Take the GNOME logout dialog.  The GNOME Panel upstream maintainer is
an Ubuntu guy, but has stated several times that Ubuntu's changes
won't go in GNOME -- they're invasive and contradict GNOME's HIG and
usability philosophy.  Some people have told me in the past that gNS's
(Ubuntu's) GNOME logout dialog absolutely resembles that of Windows.
I don't know if it's true, but it explains a lot.

I will not talk about the translations -- translators doing their work
without consultation with the source are just decorating a black box,
for the sake for 100% completeness.  Ubuntu translations (inherited by
gNS) have "improvements" that contain words not existing in the
Bulgarian language, or are simply result of the Ubuntu translator not
knowing at all what the string is about (not because she was
uncapable, but because she is not familiar with that program and
didn't bother to look in what function this particular string is about
-- what it does, and what is the sole purpose of that string).

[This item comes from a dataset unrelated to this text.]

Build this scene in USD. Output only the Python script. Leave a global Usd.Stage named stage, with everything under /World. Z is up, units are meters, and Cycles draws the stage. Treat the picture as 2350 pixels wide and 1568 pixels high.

> After removing restricted and multiverse packages, Ubuntu is not
> much different from Debian in terms of "freeness".

This statement proved to be false, with the ubuntu-linux-modules
package and some multiverse free packages excluded only because
they're in multiverse.

> You can upgrade from release to release with Ubuntu

I *don't care* about Ubuntu.  I've never installed that distro,
because it is an immense regression compared to Debian from Day 1
(speaking only about freedom here, if I add the technical regressions,
things get worse...)  I saw it once at a "free software" conference in
Ubuntu's early days.  That's it; I've never used it.  I am almost sure
that upgrades between Ubuntu regular and LTS releases work, but this
fact doesn't help at all.

I was talking about the inability to upgrade (easily) from DeltaD to
DeltaH and probably from DeltaH to Delta$X.  And this is not just
plain laziness of the gNewSense developers -- it is a major effort
that requires quite some time to kill (and basically it has to be
redone from scratch for every release).  So I don't really blame them
for not supporting upgrades.

> While Ubuntu has many issues, I am convinced that it is the best
> distribution for gNewSense to derive from.

Well, it is up to the gNewSense developers to decide what to do and I
don't dispute that.  Ubuntu has more freedom issues than Debian,
that's for sure.  The "usability advantages" of the Ubuntu system are
clearly outright regressions for me, even if I talk purely a GNOME
user.  Maybe they count as "improvements" to many others.